1.06.2020

Working in the middle of chaos.


I've recently been posting some images I took in NYC at the 2013 Photo Expo for Samsung. It was a busy Fall. I'd just come off a ten day stint in Berlin for the IFA show (kinda like our CES show only bigger!) and a camera beta test,  and a couple of weeks in Denver being filmed for our Craftsy.com classes (Now rebranded as BluPrint and majority owned by NBCUniversal - A Link? ).

The folks at the public relations firm for Samsung's Galaxy NX launch liked me well enough and hired me to head up to the city and work at their trade show booth taking images with the new camera and the system lenses. We shot for hours each day with two different models and generated about 4,500 files in the three days of the show. All the images were put up on big 4K television screens as we shot so people could see, in real time, how the cameras worked and how the files looked. Occasionally one of the cameras would crash because it was still early software, but we had a technician on tap and he'd fix the issues expediently.

Space is tight at trade shows and our shooting area was tiny. We had a couple of small soft boxes and some inexpensive monolights but little in the way of additional reflectors or light modifiers.

In order to back up enough to use 60mm and 85mm lenses on the APS-C sensor equipped bodies we had to back up right to the intersection of the booth and the public so we ended up, frequently, answering questions from fellow photographers as we were shooting. It was mostly good natured fun with a few exceptions such as the "photo enthusiast" who came by repeatedly to tell us that "pros only use medium format cameras. Digital isn't good enough yet!!!" And this was, of course 2013 when most digital was more than adequate.

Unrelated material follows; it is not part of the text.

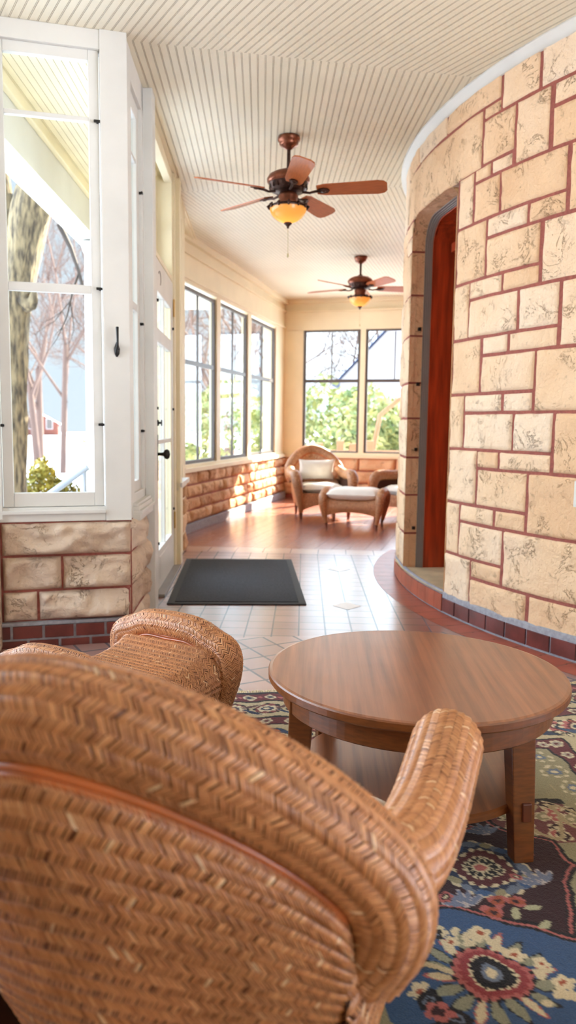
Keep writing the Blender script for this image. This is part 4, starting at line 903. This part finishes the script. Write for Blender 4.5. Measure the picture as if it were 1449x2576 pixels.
# ---- ottoman: two rolled rims running front to back with a woven deck between
def make_ottoman(label,loc,rz,hw=.31,hl=.27,zt=.415):
    ot=thing('rattan_ottoman',label,'ottoman',loc,rz,'rattan ottomans')
    for s in (1,-1):
        P=[(s*(hw-.035),-hl+.035,.05,.020),(s*(hw-.015),-hl+.015,.16,.030),(s*hw,-hl,.27,.043),(s*hw,-hl+.015,.345,.052),(s*hw,-hl+.085,zt-.03,.055),(s*hw,-hl*.35,zt,.055),(s*hw,hl*.35,zt,.055),(s*hw,hl-.085,zt-.03,.055),(s*hw,hl-.015,.345,.052),(s*hw,hl,.27,.043),(s*(hw-.015),hl-.015,.16,.030),(s*(hw-.035),hl-.035,.05,.020)]
        C,L=catmull(P,110); sf,N_,B_=tube_surf(C[:,:3],C[:,3],ref=(1,0,0))
        rm=link('rim',wmesh('rim',[weave(sf,L,.32,.0135,.0058,.0026,seed=20+s,backing=(80,16),vclamp=False)]),ot)
        # double cane piping on the inner face of the rim
        b=MB(); q=C[10:-10]; 
        for d in (0,.010):
            cen=np.array([s*hw,0,.25]); rad=q[:,:3]-cen; rad[:,0]=0; rad/=np.linalg.norm(rad,axis=1,keepdims=True)
            b.tube(q[:,:3]+np.array([-s*1,0,0])*(q[:,3]*.80)[:,None]-rad*(q[:,3]*.55+d)[:,None],.0052,M['cane'],8)
        b.build('piping',ot)
    x1=hw-.035
    def deck(u,v):
        x=-x1+2*x1*u; k=np.abs(x/x1); zc=.315+.055*k**3; y=-hl+.03+(2*hl-.06)*v; e=np.minimum(v,1-v)*(2*hl)
        z=zc-.05*np.clip(1-e/.07,0,1)**2+.0028*np.sin(x*150)*np.clip((k-.35)*4,0,1)*np.clip(1-k,0,1)*1.4
        return np.stack([x,y,z],-1)
    link('deck',wmesh('deck',[weave(deck,2*x1+.08,2*hl,.0130,.0056,.0026,seed=30,backing=(40,30),face=(0,0,1),swap=True)]),ot)
    for s in (1,-1):
        def apron(u,v,s=s):
            x=-x1+2*x1*u; zb=.13+.05*np.clip(1-(x/x1)**2,0,1); zt_=.275+.045*np.abs(x/x1)**3; z=zt_*(1-v)+zb*v; return np.stack([x,s*(hl-.03+.022*np.sin(PI*np.clip(v,0,1)**.7))+0*u,z],-1)
        link('apron',wmesh('apron',[weave(apron,2*x1,.18,.0140,.0062,.0026,seed=33+s,backing=(24,8),face=(0,s,0))]),ot)
        for sx in (1,-1):
            b=MB(); b.tube([(sx*(hw-.04),s*(hl-.04),0),(sx*(hw-.036),s*(hl-.036),.07)],[.014,.02],M['foot'],12); b.build('leg',ot)
    return ot
FLIP.update(orim=False,deck=False,oap=False)
OT1=make_ottoman('rattan ottoman without cushion beside the coffee table, close to the near armchair',(-.35-.546*.29,2.91-.838*.29,.0142),-R(33)-PI/2,hw=.29,hl=.27,zt=.405)
OT2=make_ottoman('rattan ottoman with white cushion in the far room before the two chairs',(1.07,9.18,0),-R(17),hw=.335,hl=.26,zt=.40)
bpy.context.view_layer.update()
b=cushion_mesh('oc',.60,.50,.14); o=b.build('ottoman_cushion',label='white puffy cushion lying on the far ottoman',cat='cushion'); o.matrix_world=OT2.matrix_world@Matrix.Translation((0,0,.385))
# ================================================================== OUTSIDE
GZ=-.9
g=MB(); 
def gz(x,y): return GZ+.25*noise.noise(Vector((x*.05,y*.05,0)))*min(1,max(0,(math.hypot(x,y)-8)/20))
gx=sorted(set([-120,-90,-70,-55,-45,-38,-32,-27,-23,-19,-16,-13,-10,-8,-6,-4,-2,0,2,4,6,8,10,13,16,20,25,30,40,55,75,100,130])); gy=[-60,-40,-25,-15,-8,-4,0,4,8,12,16,20,24,28,33,38,45,52,60,72,90,120,160]
g.grid([[(x,y,gz(x,y)) for y in gy] for x in gx],M['snow'],True,flip=True); g.build('ground',kind='structure',label='snow covered garden ground')
rd=MB(); rd.add([(-60,22,GZ+.02),(-2,27.5,GZ+.02),(-2,31,GZ+.02),(-60,26,GZ+.02)],[(0,1,2,3)],M['road']); rd.build('road',kind='structure',label='pale road across the snowy garden')
class Tree:
    def __init__(s,seed): s.r=random.Random(seed); s.mb=MB()
    def branch(s,p,d,l,r,lev,maxlev,m,spread=.6,up=.15,kids=3,nsides=5,wob=.15):
        n=max(2,int(4-lev*.5)); pts=[p]; q=p.copy(); dd=d.copy()
        for i in range(n):
            dd=(dd+Vector((s.r.uniform(-1,1),s.r.uniform(-1,1),s.r.uniform(-1,1)+up))*wob).normalized(); q=q+dd*(l/n); pts.append(q.copy())
        rr=[r*(1-.5*i/n) for i in range(n+1)]
        s.mb.tube([tuple(a) for a in pts],rr,m,max(3,nsides-lev),cap=False)
        if lev>=maxlev: return
        for k in range(kids+(1 if lev>1 else 0)):
            t=s.r.uniform(.35,1.0) if k else 1.0; a=pts[min(n,max(1,int(t*n)))]
            ax=Vector((s.r.uniform(-1,1),s.r.uniform(-1,1),s.r.uniform(-.5,1))).normalized()
            nd=(dd*(1-.2)+ax*spread).normalized()
            s.branch(a,nd,l*s.r.uniform(.58,.8),r*.55,lev+1,maxlev,m,spread,up,kids,nsides,wob)
def bare_tree(name,x,y,h,r,label,seed,maxlev=5,m='twig',kids=3,lean=(0,0),trunk=.35,group=None,spread=.7):
    t=Tree(seed); base=Vector((0,0,0)); top=Vector((lean[0],lean[1],h*trunk))
    t.mb.tube([tuple(base),tuple(base.lerp(top,.5)),tuple(top)],[r*1.2,r,r*.85],M[m],8)
    for k in range(4):
        a=k*1.57+seed; d=Vector((math.cos(a)*.55,math.sin(a)*.55,1)).normalized(); t.branch(top-Vector((0,0,h*.05*k)),d,h*.27,r*.55,1,maxlev,M[m],spread,.12,kids,6)
    return t.mb.build(name,label=label,cat='tree',loc=(x,y,GZ),group=group)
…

On our breaks we'd walk the floor and look at all the cool camera and lens porn or try to beat other equipment reps out of free lunches or dinners (I got invited to the intimate Olympus dinner at a famous, and very good steak house, to get a hands on evening with their new EM-1 camera; and the Panasonic sponsored happy hour was pretty cool...).

The noise levels everywhere were high, high, high. But I when I shot I wore a headset microphone so I could make observations about the cameras and the process to whatever assembled audience was on hand, and also to direct our models. It was a blast to do all this once but it got old quick. By the time I was on a plane and headed home I was deep into writing one of my most read blog pieces ever, "The Graying of Traditional Photography..." But looking back through the photographs this week I can see I had a much better time than I remembered.



2 comments:

Michael Matthews said...

That was a very productive session. Despite your misgivings about the now defunct camera, you really made it produce exemplary portraits.

MikeR said...

My "mission" at that show was to get hands-on with Samsung's camera that also could be used as a phone - the reverse of what's now common. (I now have a Samsung GS10. Nice camera for family snapshots and videos.)

The bonus was I got a chance to meet you, and to watch you at work for a bit. Then, off to Olympus and Panasonic. I decided that the EM1 was too small and fiddly for my tastes; I put the Lumix GX7 on my "buy" list. (And sold it in 2019 to fund buying a Lumix G85.)